The decisions since the adoption of this statute hold that where the seller of property by conditional sale has failed to record his contract of sale where the State statute renders the contract invalid as to lien creditors or bona fide purchasers without registration, he has no remedy as against the trustee in bankruptcy to enforce the lien, but is a mere general creditor with a right to share in the assets of the estate. In re Lumber Co., 197 Fed., 281; In re Gehris-Herbine Co., 188 Fed., 502; In re Basemore, 189 Fed., 236; In re Knitting Mills, 190 Fed., 871; In re Nelson, 191 Fed., 233; Bank v. Coats (C.C.A.), 205 Fed., 618; Ann. Cas., 1913, E. 846.

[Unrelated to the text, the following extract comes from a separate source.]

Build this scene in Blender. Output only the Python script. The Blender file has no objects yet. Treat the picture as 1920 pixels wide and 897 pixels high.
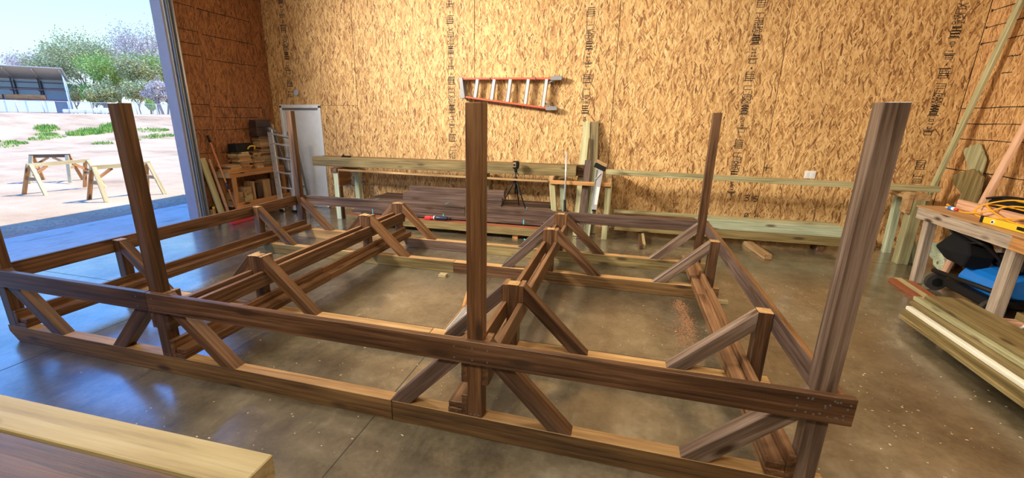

Prior to the above amendment of 1910, under the ruling in Mfg. Co. v. Cassell, supra, a trustee in bankruptcy was vested with no better right or title to the bankrupt's property than belonged to the bankrupt at the time when the trustee's title accrued. He stood in the shoes of the bankrupt and had no grater right; and where under the state law, which was binding on the bankruptcy court, a chattel mortgage was valid as between the bankrupt and the mortgage with registration, but not against the purchasers, mortgagees or creditors, it was good against the trustee in bankruptcy. The amendment of 1910 changed this rule. This has been held in numerous cases in the Federal courts, among them Bank v. Schade (C.C.A.), 195 Fed., 188; In re Osborn Lumber Co. v. McEldowney (C. C. A.), 207 Fed., 255.
Under the North Carolina statute unrecorded unconditional sale contracts are not good against creditors and purchasers for value. Revisal, 983; Blalock v. Strain, 122 N.C. 283; Clark v. Hill, 117 N.C. 11.
The amendment of 1910 puts trustees in bankruptcy on the same basis. Mfg. Co. v. Arthur (C.C.A.), 220 Fed., 846; Collier (118) on Bankruptcy (9 Ed.), 658, 662, 999, citing many cases in the notes.
The court below properly held that the plaintiff vendor in an unrecorded conditional contract of sale would not recover the property or its value from the purchaser at such sale, when such conditional sale was not recorded until after the title passed to the trustees in bankruptcy.
The judgment of nonsuit is
Affirmed.
Cited: Lynch v. Johnson, 171 N.C. 612 (f); Davis v. Robinson, 189 N.C. 601 (f).